:: WHAT IS NEEDED ::
Omit every picture, and retype the lines that run from the beginning of the data below through the line containing "scene.camera = cam", inclusive.

(begin)

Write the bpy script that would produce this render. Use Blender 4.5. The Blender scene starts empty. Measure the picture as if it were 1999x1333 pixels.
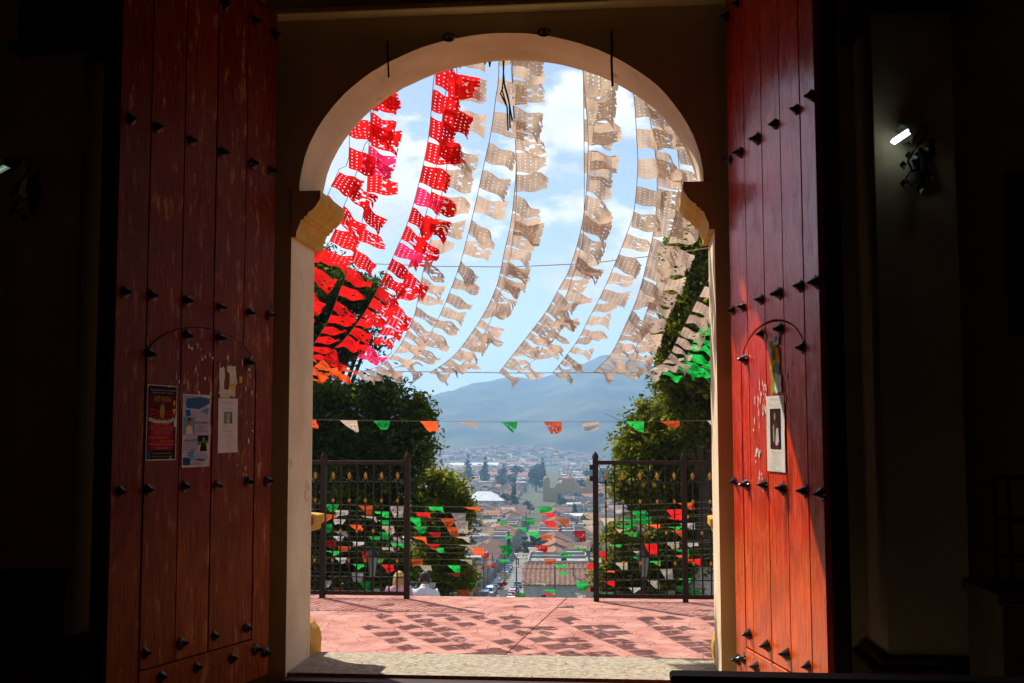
import bpy, bmesh, math, random
from mathutils import Vector, Matrix, noise as mnoise
PI = math.pi
rnd = random.Random(7)
C = bpy.context.scene.collection
scene = bpy.context.scene

# ------------------------------------------------------------------ camera
FWD = Vector((-0.10056021, 0.99165782, 0.08063749)).normalized()
RGT = Vector((0.99487944, 0.10104912, -0.00199501)).normalized()
UPV = RGT.cross(FWD).normalized()
FPX = 2236.39
cam_d = bpy.data.cameras.new('camera'); cam = bpy.data.objects.new('camera', cam_d); C.objects.link(cam)
cam_d.sensor_width = 36.0; cam_d.lens = FPX * 36.0 / 1999.0
cam_d.clip_start = 0.05; cam_d.clip_end = 30000
mw = Matrix((( RGT.x, UPV.x, -FWD.x, 0), (RGT.y, UPV.y, -FWD.y, 0), (RGT.z, UPV.z, -FWD.z, 0), (0, 0, 0, 1)))
cam.matrix_world = mw
scene.camera = cam

# ------------------------------------------------------------------ sun, sky, exposure
SUN_EL, SUN_AZ = math.radians(49), math.radians(45)          # azimuth to the left of the church axis
SUN_DIR = Vector((-math.sin(SUN_AZ) * math.cos(SUN_EL), math.cos(SUN_AZ) * math.cos(SUN_EL), math.sin(SUN_EL)))
sun_d = bpy.data.lights.new('sun', 'SUN'); sun_d.energy = 4.6; sun_d.angle = math.radians(0.5); sun_d.color = (1.0, 0.94, 0.84)
sun = bpy.data.objects.new('sun', sun_d); C.objects.link(sun)
sun.rotation_euler = SUN_DIR.to_track_quat('Z', 'Y').to_euler()

world = bpy.data.worlds.new('World'); scene.world = world; world.use_nodes = True
wn, wl = world.node_tree.nodes, world.node_tree.links
wn.clear()
wout = wn.new('ShaderNodeOutputWorld')
sky = wn.new('ShaderNodeTexSky'); sky.sky_type = 'NISHITA'; sky.sun_disc = False
sky.sun_elevation = SUN_EL; sky.sun_rotation = -SUN_AZ
sky.altitude = 2200; sky.air_density = 1.0; sky.dust_density = 4.0; sky.ozone_density = 1.0
bg1 = wn.new('ShaderNodeBackground'); bg1.inputs['Strength'].default_value = 0.095
bg2 = wn.new('ShaderNodeBackground'); bg2.inputs['Strength'].default_value = 0.70
tc = wn.new('ShaderNodeTexCoord')
mp = wn.new('ShaderNodeMapping'); mp.inputs['Scale'].default_value = (1, 1, 1.7); mp.inputs['Location'].default_value = (9.3, 4.2, 3.3)
nz = wn.new('ShaderNodeTexNoise'); nz.inputs['Scale'].default_value = 7.0; nz.inputs['Detail'].default_value = 9; nz.inputs['Roughness'].default_value = 0.56
nz2 = wn.new('ShaderNodeTexNoise'); nz2.inputs['Scale'].default_value = 9; nz2.inputs['Detail'].default_value = 6
sep = wn.new('ShaderNodeSeparateXYZ')
bias = wn.new('ShaderNodeMapRange')
bias.inputs['From Min'].default_value = 0.17; bias.inputs['From Max'].default_value = 0.36
bias.inputs['To Min'].default_value = 0.05; bias.inputs['To Max'].default_value = -0.08
addn = wn.new('ShaderNodeMath'); addn.operation = 'ADD'
ramp = wn.new('ShaderNodeMapRange'); ramp.interpolation_type = 'SMOOTHSTEP'
ramp.inputs['From Min'].default_value = 0.490; ramp.inputs['From Max'].default_value = 0.560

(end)

:: TASK OUTPUT ::
Write the bpy script that would produce this render. Use Blender 4.5. The Blender scene starts empty. Measure the picture as if it were 1999x1333 pixels.
import bpy, bmesh, math, random
from mathutils import Vector, Matrix, noise as mnoise
PI = math.pi
rnd = random.Random(7)
C = bpy.context.scene.collection
scene = bpy.context.scene

# ------------------------------------------------------------------ camera
FWD = Vector((-0.10056021, 0.99165782, 0.08063749)).normalized()
RGT = Vector((0.99487944, 0.10104912, -0.00199501)).normalized()
UPV = RGT.cross(FWD).normalized()
FPX = 2236.39
cam_d = bpy.data.cameras.new('camera'); cam = bpy.data.objects.new('camera', cam_d); C.objects.link(cam)
cam_d.sensor_width = 36.0; cam_d.lens = FPX * 36.0 / 1999.0
cam_d.clip_start = 0.05; cam_d.clip_end = 30000
mw = Matrix((( RGT.x, UPV.x, -FWD.x, 0), (RGT.y, UPV.y, -FWD.y, 0), (RGT.z, UPV.z, -FWD.z, 0), (0, 0, 0, 1)))
cam.matrix_world = mw
scene.camera = cam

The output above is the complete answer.